The Help-to-Buy scheme is not the answer in the long-term, says the Sinn Féín party leader.

MARY LOU MCDONALD has said people who have “baked in” the Help-to-Buy deposit into their calculations to buy a home don’t have to fear an overnight end to the scheme under a Sinn Féin government. 

Out on the campaign trail in Cabra with The Journal this morning, the Sinn Féin leader said housing is the biggest issue for voters on the doors. 

McDonald said it is particular worry for young people who she said are now considering moving abroad. 

Fine Gael and Fianna Fáil have continually highlighted that Sinn Féin are in favour of scrapping the Help-to-Buy scheme.

The Help-to-Buy scheme is aimed at first-time buyers to help them with the deposit for a new-build house or apartment or a self-build, up to a maximum of €30,000. 

However, Sinn Féin have criticised the scheme, stating that it is inflationary and is only adding to the cost of new build homes.

When asked about the message she wants to send to young people planning to buy their first home who might be concerned about the cessation of the scheme under a Sinn Féin government, McDonald said the evidence demonstrates that the scheme is not the answer to the problem. 

No cliff-edge 

She said Sinn Féin will “not create a cliff edge” for people who have applied for or who have been accepted for that scheme.

McDonald said she accepted that some first-time buyers have “baked that money in to your calculation”, stating that they won’t “wake up in the morning and say ‘where is that gone?”.

“Of course we’re not going to do [that]. We want people to be housed, but in the medium term and the longer term, it’s not the answer,” she added.

“We are conscious, of course, of people who will have made the calculation and done their sums on that basis.
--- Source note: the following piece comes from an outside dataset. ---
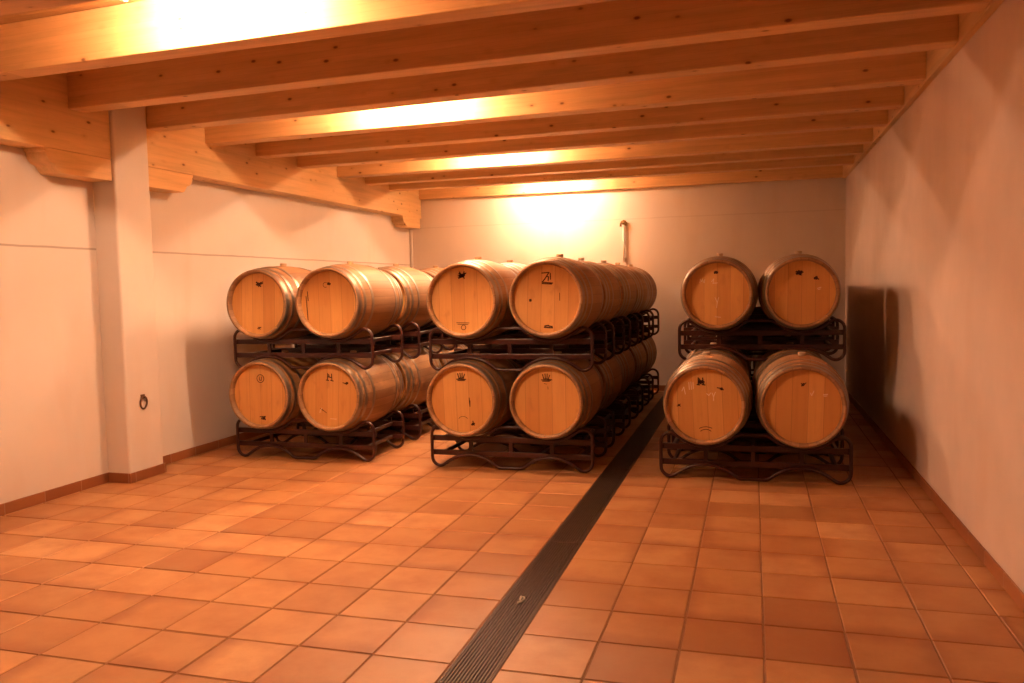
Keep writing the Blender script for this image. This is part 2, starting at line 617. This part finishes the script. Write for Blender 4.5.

So no, we don’t want to cause a problem for that. But those are not the types of schemes that we would be extending. That would not be a feature in Sinn Féin policy,” she said.

In an interview with The Journal in 2022, McDonald said the Help-to-Buy scheme would get wound down under a Sinn Féin government. 

“We’d like to wind them down very quickly. But that has to go hand-in-hand with accelerated [housing] delivery,” she said two years ago.  

Affordable housing

In relation to comments that appeared in The Irish Times about what the average cost of a house in Dublin should cost, McDonald clarified that she was speaking about the “affordable” cost of a house under a scheme her party would like to roll out. 

She said the €300,000 figure was “the affordable price” for a new scheme that Sinn Féin wants to design “for a particular cohort of people who earn too much to be on the housing list and get a council house… but too little to be able to afford to get a mortgage and to access housing”.

“And we need to look after that – they’re stuck in the middle, they’re caught every way. So we have a scheme that’s around the smart use of public land that will make home ownership possible for that cohort,” she added.

McDonald said the recent Housing Commission report stated that a radical reset in housing policy is now needed, stating that the government parties are happy to “muddle along” thinking “it’ll be alright on the night”.